3 things we learned at MADE

3 things we learned at MADE

People often say that motivation doesn’t last. Well neither does bathing, that’s why we recommend it daily.

Zig Zaglar

This quote really resonates with me. Motivation doesn’t last forever, and it’s important that we keep filling up the tank with whatever works for us. One way I like to stay motivated is listening to others who have achieved success and hearing their stories. That’s why when I saw an advert for this year’s MADE Festival, I knew I had to go.

I had an interesting start to the day, waking up in the room of a second year Phycology Student at The University of Sheffield. (And before the rumours start, it was my younger brothers room, cheers for that mate!) After an eye-opening experience of seeing Uni Students in their natural habitat, one actually had 8 Yorkshire puddings for his tea (Well they are in Yorkshire I suppose!), it was time to get on with what I was there to do and make my way up to The Crucible Theatre.

The day was packed full of inspirational speakers, all sharing their stories of how they had overcome the odds to achieve success, whether that was building their business or winning gold at the London Paralympic Games.

We learned absolutely loads throughout the day, such as, the fact that 65% of students today will do jobs that aren’t invented yet! Or 33% of jobs will be atomised by 2035, and listening to James Akrigg, Head of Technology at Microsoft, I can believe that!

  1. People

    Every speaker spoke about the importance of people, and the role they play in achieving success. Hannah Cockroft MBE, 5-time Paralympic Champion, spoke about her ‘circle of trust’ and how important that is when performing at the highest level in sport. She also spoke about the negative effects of having the wrong people in her team.

    Mark Mullen, CEO at Atom Bank, told us that all you need is an idea and people!

    Josh Littlejohn, founder of Social Bite, takes his people very seriously. The social business is a chain of sandwich shops in Scotland aiming to compete with the big boys such as Greggs and EAT, whilst also trying to achieve a social mission of tackling homelessness. Their innovative idea of suspended food and drink allows people to go in, buy their lunch, and also buy lunch for a homeless person who can come in and claim it later in the day. The importance of people here though lies in the fact that 25% of Social Bite staff are previously homeless. That’s what I call practising what you preach!

  2. Goals

    The second thing that kept coming up was the importance of goal setting, and in a room full of entrepreneurs, I wasn’t surprised.

    Steven Bartlett, founder of Social Chain, told us that he set himself four goals when he set out to build Social Chain. He said he’s still working on them, but it gives him clear vision on what he’s working towards and keeps him focused on the job in hand.

    Hannah Cockroft MBE obviously sets herself goals, you don’t become Paralympic champion by accident, but she talked about the importance of setting goals you can believe in. She said “you have to believe your goals before you can achieve your goals” which I thought was very true. By all means, set massive goals, but make sure you believe you can achieve it, or else you’ll never get started.

    Finally, Mark Mullen talked about his goal to build something of meaning, which leads nicely onto my last point.

  3. Don’t chase the money

    Yep, that’s right.

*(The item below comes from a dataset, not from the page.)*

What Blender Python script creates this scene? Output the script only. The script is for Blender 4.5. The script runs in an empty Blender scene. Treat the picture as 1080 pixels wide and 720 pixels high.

At one of the largest entrepreneur festivals in the UK on the key messages I took away was ‘don’t chase the money.’ And I totally buy into this!

    Mark actually said “If you want to build something of meaning, you have to take a very long term view”, which to me means not worrying about how much money you’re going to take home in the first 6 months.

    Josh Littlejohn also fits into this category, I believe. It actually says on his website “No matter how big Social Bite grows, no individual will ever get rich from the business. After staff are paid and costs are covered every penny of profit is put towards tackling social problems here and abroad.”. To me, that reads that the value of the mission far outweighs the value of the money made.

    Jim Cregan, Founder of Jimmy’s Iced Coffee, was probably my favourite speaker of the day and something he said really stuck with me. “You don’t make it. You’re making it”. Which really ties into this point of not chasing the money. Achieving success is a journey, it’s not always about the end goal, it’s about who you become in achieving that goal. It’s never going to over and that’s what makes it so exciting!

Another quote from Jim about ‘making it’ summed up the whole day for me.

You make it by having hunger and drive, a real story, having a plan, an easy plan, making rad products, trusting your instincts, learning to say no, building an epic team, building a culture people love and letting money be a bi-product of a dream

If you ever wanted a formula for success (For which there isn’t!) that’s as good as you’re going to get!